4--Return to the scene just PRIOR to the unpleasant event, this time adding a bit more detail leading to the event. Think, "That was THEN."

5--Return to the safety of NOW and your surroundings, again going through all that you have in the present and you are safe. Think "NOW".

6--Go back to the first scene, See it as a picture. See everything in the "picture" at once. Add more detail and a step closer to the event. Think, "THEN".

7--Keep going back and forth with each scene, adding a bit more each time you return to "THEN." Be sure and tell yourself "NOW" while safe, and "THEN" when you return to the scene of the event.

8--When you are able to grasp everything in both scenes, rapidly flash them back and forth, repeating NOW/THEN each time. This should be done at LEAST ten times before going to the next step.

9--Begin adding the actual fearful event one piece at a time. RETURN TO "NOW" AFTER EACH SMALL ADDITION. Be thorough in every detail of the traumatic event, including your feelings then.

10--End the session with NOW--feeling safe, well and happy. Wake up gradually as described under the Meditation heading.

The time it takes to expunge unreasonable fear with this method, depends upon how long you've had the fear without facing it. Recollection Meditation may eliminate the fear after going through it only once; or it could take weeks of Recollection Meditation performed every day before you lose your anxieties about being in water.

This type of meditation is safe because YOU are in control. No one else is conducting it. YOU choose the time in which YOU feel able to face the trauma--or even IF you want to think about it at all, YOU also choose the time to awaken from it.


Positive Program is simple but can be confusing if suggestions to yourself are given in the wrong way--explained at the end of this chapter.

1--Begin the same way as above, but after reaching the "letting go" stage with your mind blank for a while, think of the following:

2--With eyes closed say to yourself, "I love water. Water is beautiful, it feels good on my skin. I enjoy being in it."

3--"See" beautiful lakes, rivers and oceans with setting and rising suns reflected on them. "Watch" tiny waves sparkling with sunlight tripping over pebbles along streams. Imagine the moon and stars reflected onto a still tropical lake.
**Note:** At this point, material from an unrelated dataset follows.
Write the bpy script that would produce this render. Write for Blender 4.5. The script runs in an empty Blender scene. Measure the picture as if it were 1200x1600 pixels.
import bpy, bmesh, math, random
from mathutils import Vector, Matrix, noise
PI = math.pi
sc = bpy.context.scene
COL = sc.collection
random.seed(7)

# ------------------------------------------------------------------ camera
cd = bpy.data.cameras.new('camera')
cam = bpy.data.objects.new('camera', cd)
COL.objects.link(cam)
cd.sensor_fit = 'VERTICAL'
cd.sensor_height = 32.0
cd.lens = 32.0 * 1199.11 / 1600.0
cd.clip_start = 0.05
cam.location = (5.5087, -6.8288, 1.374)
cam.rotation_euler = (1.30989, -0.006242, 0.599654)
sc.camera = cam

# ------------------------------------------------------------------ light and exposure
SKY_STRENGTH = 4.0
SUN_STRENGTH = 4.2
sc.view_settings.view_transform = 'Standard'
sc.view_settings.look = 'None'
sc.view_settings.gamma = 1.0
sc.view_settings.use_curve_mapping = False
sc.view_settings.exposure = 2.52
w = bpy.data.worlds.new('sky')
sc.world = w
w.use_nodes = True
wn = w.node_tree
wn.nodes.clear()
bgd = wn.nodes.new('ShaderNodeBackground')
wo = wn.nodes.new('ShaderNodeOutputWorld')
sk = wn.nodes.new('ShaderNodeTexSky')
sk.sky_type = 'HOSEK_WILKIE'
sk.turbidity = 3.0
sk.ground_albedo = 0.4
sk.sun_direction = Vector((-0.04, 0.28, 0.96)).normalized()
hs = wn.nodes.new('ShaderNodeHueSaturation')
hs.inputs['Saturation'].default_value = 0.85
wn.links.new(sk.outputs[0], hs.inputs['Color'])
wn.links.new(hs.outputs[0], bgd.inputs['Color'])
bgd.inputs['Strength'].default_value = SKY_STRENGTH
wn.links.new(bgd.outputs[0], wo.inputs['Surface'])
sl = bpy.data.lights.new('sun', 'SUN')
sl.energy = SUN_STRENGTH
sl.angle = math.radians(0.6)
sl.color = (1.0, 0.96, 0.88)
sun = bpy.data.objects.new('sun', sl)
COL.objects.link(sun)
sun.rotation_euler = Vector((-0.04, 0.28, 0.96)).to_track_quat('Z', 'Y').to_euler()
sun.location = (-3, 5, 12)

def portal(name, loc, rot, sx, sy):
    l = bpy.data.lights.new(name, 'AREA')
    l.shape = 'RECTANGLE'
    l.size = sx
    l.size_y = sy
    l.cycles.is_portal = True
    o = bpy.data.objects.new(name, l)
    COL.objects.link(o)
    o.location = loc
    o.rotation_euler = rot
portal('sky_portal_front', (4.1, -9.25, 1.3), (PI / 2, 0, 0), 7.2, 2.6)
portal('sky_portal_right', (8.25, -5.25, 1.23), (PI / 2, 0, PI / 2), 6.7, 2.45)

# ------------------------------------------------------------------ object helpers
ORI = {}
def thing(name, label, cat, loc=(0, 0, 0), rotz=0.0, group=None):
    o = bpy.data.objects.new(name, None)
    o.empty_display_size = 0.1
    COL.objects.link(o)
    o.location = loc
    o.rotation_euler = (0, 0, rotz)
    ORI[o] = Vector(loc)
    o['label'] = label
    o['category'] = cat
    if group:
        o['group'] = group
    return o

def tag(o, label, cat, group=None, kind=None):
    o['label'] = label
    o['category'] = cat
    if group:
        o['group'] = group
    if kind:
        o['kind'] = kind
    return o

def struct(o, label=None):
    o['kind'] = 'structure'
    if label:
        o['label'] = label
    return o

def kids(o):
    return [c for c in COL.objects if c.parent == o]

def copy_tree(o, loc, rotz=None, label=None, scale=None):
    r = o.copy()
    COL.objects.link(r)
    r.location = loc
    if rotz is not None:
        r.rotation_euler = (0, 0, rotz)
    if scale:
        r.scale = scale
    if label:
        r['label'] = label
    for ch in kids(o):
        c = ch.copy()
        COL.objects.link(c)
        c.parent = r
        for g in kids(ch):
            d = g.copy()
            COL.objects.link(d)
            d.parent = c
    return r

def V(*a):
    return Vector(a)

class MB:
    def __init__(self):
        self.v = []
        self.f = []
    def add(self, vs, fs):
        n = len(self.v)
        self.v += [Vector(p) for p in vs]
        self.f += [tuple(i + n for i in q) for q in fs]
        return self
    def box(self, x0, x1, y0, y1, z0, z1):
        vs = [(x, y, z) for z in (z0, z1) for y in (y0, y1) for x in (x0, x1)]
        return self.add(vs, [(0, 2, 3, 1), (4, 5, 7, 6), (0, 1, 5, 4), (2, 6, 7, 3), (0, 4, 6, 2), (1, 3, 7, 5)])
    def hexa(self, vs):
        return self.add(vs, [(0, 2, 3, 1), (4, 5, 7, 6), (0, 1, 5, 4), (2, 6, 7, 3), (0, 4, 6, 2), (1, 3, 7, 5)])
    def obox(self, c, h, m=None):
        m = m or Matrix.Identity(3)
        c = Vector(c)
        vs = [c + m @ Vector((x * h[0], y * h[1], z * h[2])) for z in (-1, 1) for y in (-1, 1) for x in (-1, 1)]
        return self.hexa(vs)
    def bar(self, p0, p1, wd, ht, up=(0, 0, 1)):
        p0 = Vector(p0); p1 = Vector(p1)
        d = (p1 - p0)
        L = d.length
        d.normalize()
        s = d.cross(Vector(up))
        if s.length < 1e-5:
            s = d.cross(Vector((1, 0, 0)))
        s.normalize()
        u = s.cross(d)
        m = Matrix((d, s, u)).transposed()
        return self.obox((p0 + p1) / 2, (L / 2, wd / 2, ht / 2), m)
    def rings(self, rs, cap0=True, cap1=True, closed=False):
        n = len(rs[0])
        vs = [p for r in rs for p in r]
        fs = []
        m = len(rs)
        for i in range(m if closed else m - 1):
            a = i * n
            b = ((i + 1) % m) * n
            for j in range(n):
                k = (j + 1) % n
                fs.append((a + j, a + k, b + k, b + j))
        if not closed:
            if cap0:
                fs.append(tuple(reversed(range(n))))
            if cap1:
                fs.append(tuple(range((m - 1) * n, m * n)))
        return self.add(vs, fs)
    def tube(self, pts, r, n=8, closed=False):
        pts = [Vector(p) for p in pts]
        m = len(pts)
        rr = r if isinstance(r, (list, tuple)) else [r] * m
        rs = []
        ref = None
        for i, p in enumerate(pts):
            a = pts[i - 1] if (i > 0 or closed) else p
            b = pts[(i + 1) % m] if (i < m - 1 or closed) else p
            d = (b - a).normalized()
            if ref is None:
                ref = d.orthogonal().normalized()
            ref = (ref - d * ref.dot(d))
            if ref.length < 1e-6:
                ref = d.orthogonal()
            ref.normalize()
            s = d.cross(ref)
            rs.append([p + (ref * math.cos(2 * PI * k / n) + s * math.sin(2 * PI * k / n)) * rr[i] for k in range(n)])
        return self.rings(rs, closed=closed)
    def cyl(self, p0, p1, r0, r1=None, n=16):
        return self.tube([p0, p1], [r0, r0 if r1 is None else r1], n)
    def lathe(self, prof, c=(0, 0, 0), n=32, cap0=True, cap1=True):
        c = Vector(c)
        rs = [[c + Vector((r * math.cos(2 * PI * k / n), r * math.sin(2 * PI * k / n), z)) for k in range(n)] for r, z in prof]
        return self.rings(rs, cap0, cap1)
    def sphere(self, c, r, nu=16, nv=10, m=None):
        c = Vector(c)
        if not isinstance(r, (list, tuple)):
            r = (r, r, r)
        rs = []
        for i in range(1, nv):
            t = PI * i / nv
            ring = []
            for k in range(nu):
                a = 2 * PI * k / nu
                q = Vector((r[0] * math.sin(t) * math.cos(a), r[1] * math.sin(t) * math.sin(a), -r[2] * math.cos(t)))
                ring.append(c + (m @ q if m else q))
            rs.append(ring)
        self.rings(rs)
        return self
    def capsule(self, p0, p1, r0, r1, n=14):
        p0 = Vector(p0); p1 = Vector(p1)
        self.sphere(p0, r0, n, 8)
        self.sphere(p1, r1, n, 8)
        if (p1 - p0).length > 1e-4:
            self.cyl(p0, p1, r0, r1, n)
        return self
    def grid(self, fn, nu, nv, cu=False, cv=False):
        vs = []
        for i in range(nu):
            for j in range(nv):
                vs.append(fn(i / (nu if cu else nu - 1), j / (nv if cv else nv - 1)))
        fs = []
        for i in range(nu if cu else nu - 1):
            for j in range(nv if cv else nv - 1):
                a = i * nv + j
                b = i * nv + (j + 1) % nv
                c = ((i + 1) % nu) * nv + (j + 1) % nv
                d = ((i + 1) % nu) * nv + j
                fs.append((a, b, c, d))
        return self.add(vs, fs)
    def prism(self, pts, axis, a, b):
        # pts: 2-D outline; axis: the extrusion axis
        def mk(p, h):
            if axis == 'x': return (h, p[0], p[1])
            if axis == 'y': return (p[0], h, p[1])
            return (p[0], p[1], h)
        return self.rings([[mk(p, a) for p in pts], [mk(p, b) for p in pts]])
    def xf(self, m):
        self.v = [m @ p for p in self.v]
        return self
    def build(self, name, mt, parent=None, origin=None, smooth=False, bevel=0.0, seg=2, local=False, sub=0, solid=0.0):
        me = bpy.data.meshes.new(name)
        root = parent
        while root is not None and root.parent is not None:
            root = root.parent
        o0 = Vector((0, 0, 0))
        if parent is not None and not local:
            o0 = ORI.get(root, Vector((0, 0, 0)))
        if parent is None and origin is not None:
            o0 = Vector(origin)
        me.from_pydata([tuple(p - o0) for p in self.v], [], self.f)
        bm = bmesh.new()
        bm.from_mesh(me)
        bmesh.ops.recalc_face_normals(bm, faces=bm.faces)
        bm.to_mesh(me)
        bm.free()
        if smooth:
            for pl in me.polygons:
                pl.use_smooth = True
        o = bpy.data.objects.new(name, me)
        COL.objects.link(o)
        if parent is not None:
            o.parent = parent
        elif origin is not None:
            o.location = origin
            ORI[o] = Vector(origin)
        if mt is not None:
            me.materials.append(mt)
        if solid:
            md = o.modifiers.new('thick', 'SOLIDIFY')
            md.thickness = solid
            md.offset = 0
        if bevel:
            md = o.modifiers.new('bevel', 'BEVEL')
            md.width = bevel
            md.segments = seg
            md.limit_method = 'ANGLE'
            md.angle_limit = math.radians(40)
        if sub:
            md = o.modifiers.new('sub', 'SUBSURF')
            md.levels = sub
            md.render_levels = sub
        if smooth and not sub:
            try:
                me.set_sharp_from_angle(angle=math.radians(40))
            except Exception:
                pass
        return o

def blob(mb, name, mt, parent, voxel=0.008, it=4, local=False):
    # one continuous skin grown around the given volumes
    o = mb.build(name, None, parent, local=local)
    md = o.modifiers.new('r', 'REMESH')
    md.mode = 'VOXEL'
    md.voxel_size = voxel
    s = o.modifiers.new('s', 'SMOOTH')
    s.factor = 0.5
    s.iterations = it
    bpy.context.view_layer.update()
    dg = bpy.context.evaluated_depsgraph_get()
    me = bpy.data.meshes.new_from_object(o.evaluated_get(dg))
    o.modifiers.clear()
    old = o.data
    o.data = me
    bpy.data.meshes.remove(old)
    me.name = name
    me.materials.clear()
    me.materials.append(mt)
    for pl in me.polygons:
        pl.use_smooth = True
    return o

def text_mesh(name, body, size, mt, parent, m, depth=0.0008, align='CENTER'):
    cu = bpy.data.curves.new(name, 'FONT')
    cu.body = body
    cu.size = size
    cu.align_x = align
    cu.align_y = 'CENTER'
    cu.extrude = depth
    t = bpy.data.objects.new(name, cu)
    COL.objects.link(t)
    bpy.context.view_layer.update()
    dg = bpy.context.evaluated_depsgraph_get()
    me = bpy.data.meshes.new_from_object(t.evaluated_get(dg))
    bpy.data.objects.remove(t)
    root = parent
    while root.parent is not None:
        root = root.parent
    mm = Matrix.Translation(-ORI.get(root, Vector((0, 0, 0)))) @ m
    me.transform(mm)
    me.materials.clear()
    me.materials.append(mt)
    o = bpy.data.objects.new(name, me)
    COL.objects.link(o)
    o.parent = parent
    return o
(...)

4--Think, "I'm standing in a waist deep pool feeling the gentle lapping and slapping of water against my body. I feel its coolness and serenity. I love this sensation. I am so relaxed in the water."

5--Imagine fun in the water. "See" lofty sailboats skimmering over broad rivers; small crafts pulling water skiers; kids jumping off diving boards; yourself playing on the beach; surfers gliding over waves.

6--"Listen" to the slurping of oars pulling through silent lake waters. "Hear" water dripping from the paddles each time they are lifted.

7--See yourself performing tasks in swim lessons better than anyone else. See yourself gliding, floating, moving with ease through the water. Think, "I love water. I am relaxed in the water."

The above words are only a few suggestions to tell yourself. There are several themes: Loving water; Being relaxed in water; Having fun in water and Floating or swimming with ease in water.

SUGGESTIONS TO AVOID: Avoid giving yourself suggestions that have negativity in them, such as, "I am NOT AFRAID in water." The word "afraid," could be interpreted by your unconscious mind as an admission of fear, therefore, a difficult emotion to expunge. It can be counter productive to use negative words or phrases describing water during meditation, even when they are combined with prefixes such as, "un" or "non." (I'm un-afraid; water is non-threatening to me, etc.,) Such terms may also cause you to be unafraid when you SHOULD have respect for the water or to become careless and forget to take sensible precautions. A good positive suggestion is, "to be relaxed in water." When relaxed, there is no panic (while remaining relaxed.) It's important to be without fear but at the same time, also be careful and aware of your safety.

Use a "love of water" suggestion, and look forward to being in the water. We always hate what we fear, and love replaces fear.

If you look for the positive aspects of water you will see it in an unprejudiced and objective way--perhaps for the first time which will help greatly in overcoming trauma.